Exercise details: Up to and including the line with "S.cycles.sample_clamp_indirect = 6", reproduce the listing below exactly, beginning at its first line.

[Scripts that build scenes]

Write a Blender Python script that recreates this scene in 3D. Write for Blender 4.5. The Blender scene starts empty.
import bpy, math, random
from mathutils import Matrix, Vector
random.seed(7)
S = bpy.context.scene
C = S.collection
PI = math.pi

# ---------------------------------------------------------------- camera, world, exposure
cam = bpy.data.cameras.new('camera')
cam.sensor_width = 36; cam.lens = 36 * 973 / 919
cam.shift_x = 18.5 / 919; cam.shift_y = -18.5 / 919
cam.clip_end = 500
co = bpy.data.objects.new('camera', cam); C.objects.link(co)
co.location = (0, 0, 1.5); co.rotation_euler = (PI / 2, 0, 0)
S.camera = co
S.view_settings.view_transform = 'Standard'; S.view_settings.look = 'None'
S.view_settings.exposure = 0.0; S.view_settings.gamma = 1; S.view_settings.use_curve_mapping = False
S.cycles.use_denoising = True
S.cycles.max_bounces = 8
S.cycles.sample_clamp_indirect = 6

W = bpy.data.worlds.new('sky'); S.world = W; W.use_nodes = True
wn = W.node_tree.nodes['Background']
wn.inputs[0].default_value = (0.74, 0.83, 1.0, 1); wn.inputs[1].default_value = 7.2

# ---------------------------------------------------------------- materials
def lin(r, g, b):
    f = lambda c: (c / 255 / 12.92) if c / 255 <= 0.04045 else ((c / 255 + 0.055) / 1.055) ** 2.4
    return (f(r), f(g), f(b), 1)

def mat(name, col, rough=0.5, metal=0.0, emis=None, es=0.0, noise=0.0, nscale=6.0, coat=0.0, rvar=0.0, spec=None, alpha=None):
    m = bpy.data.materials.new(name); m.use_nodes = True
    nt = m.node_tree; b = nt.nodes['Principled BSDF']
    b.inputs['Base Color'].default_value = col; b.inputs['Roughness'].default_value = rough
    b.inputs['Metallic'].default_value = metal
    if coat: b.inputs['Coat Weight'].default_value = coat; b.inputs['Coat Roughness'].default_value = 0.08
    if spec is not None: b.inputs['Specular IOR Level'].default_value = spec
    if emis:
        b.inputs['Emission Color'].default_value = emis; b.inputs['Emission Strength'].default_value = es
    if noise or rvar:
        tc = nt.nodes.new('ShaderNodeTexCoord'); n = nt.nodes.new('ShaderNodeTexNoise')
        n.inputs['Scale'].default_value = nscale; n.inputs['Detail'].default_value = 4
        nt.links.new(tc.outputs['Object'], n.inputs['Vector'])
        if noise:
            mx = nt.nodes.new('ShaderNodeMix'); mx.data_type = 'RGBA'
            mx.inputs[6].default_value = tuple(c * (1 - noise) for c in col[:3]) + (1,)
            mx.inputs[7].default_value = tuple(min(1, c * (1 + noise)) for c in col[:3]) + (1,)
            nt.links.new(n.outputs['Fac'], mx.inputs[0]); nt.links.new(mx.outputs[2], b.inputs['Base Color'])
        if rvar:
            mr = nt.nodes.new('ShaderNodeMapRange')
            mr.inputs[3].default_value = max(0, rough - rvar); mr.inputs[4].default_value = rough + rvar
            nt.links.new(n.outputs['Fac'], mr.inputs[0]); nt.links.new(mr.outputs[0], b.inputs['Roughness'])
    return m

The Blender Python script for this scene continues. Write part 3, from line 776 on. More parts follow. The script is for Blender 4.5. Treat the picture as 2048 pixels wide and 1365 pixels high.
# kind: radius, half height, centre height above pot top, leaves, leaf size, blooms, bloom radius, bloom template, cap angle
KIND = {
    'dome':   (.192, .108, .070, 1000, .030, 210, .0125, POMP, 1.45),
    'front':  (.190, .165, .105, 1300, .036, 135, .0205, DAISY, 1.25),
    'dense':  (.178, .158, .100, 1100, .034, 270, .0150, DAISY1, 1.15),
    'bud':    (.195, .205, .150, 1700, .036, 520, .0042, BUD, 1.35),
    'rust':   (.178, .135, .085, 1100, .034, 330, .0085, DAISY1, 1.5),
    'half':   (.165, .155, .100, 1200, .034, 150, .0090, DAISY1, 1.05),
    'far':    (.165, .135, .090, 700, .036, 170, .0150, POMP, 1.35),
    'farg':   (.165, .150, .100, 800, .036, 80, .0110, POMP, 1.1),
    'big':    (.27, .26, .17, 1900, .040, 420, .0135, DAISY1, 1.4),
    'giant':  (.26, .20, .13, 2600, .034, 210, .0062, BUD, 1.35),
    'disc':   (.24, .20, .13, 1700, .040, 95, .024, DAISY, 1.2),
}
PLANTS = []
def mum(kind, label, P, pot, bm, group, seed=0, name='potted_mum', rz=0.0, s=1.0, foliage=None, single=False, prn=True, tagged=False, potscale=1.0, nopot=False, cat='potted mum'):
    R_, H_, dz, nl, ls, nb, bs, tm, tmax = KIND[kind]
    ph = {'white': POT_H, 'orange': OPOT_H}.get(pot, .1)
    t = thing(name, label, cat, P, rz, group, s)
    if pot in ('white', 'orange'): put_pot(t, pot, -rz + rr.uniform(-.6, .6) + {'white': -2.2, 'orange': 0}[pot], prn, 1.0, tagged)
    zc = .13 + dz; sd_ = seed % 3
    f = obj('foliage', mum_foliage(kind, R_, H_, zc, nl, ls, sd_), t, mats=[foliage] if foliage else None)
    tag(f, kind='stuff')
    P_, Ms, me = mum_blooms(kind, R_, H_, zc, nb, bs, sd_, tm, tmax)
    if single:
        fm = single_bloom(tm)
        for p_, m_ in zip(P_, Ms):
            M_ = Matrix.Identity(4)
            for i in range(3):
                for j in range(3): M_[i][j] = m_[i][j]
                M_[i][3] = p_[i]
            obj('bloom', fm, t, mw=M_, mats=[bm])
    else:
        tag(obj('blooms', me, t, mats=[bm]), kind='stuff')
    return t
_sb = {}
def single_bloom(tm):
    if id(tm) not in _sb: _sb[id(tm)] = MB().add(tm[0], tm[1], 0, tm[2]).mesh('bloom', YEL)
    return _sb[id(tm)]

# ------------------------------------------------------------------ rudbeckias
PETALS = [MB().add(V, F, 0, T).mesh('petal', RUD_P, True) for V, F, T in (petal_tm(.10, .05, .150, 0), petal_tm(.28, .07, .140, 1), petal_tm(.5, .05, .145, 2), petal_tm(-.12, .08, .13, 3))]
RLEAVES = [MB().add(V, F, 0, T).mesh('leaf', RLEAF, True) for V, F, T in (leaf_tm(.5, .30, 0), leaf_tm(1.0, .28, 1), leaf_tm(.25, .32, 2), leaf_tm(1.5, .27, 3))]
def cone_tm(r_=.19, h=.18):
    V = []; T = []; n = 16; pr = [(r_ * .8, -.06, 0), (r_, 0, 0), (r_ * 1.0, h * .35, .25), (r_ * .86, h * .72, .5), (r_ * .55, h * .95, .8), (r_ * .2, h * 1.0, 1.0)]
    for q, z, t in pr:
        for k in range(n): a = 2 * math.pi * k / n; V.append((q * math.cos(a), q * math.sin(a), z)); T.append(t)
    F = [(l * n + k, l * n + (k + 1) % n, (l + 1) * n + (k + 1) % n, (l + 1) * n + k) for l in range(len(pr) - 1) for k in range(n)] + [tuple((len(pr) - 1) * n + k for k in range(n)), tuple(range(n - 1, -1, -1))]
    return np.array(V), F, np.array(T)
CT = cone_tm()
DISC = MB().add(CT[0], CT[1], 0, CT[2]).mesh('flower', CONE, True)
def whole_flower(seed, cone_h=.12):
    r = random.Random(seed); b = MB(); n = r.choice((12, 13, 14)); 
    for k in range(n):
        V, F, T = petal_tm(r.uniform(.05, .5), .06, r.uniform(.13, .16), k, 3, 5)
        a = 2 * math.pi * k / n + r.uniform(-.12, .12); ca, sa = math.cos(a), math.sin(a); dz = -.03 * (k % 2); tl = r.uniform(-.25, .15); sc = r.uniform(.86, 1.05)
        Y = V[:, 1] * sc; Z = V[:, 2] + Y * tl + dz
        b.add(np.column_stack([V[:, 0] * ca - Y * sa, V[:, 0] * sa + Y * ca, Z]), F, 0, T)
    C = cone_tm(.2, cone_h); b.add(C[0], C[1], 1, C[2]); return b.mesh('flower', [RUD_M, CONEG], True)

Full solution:
Write a Blender Python script that recreates this scene in 3D. Write for Blender 4.5. The Blender scene starts empty.
import bpy, math, random
from mathutils import Matrix, Vector
random.seed(7)
S = bpy.context.scene
C = S.collection
PI = math.pi

# ---------------------------------------------------------------- camera, world, exposure
cam = bpy.data.cameras.new('camera')
cam.sensor_width = 36; cam.lens = 36 * 973 / 919
cam.shift_x = 18.5 / 919; cam.shift_y = -18.5 / 919
cam.clip_end = 500
co = bpy.data.objects.new('camera', cam); C.objects.link(co)
co.location = (0, 0, 1.5); co.rotation_euler = (PI / 2, 0, 0)
S.camera = co
S.view_settings.view_transform = 'Standard'; S.view_settings.look = 'None'
S.view_settings.exposure = 0.0; S.view_settings.gamma = 1; S.view_settings.use_curve_mapping = False
S.cycles.use_denoising = True
S.cycles.max_bounces = 8
S.cycles.sample_clamp_indirect = 6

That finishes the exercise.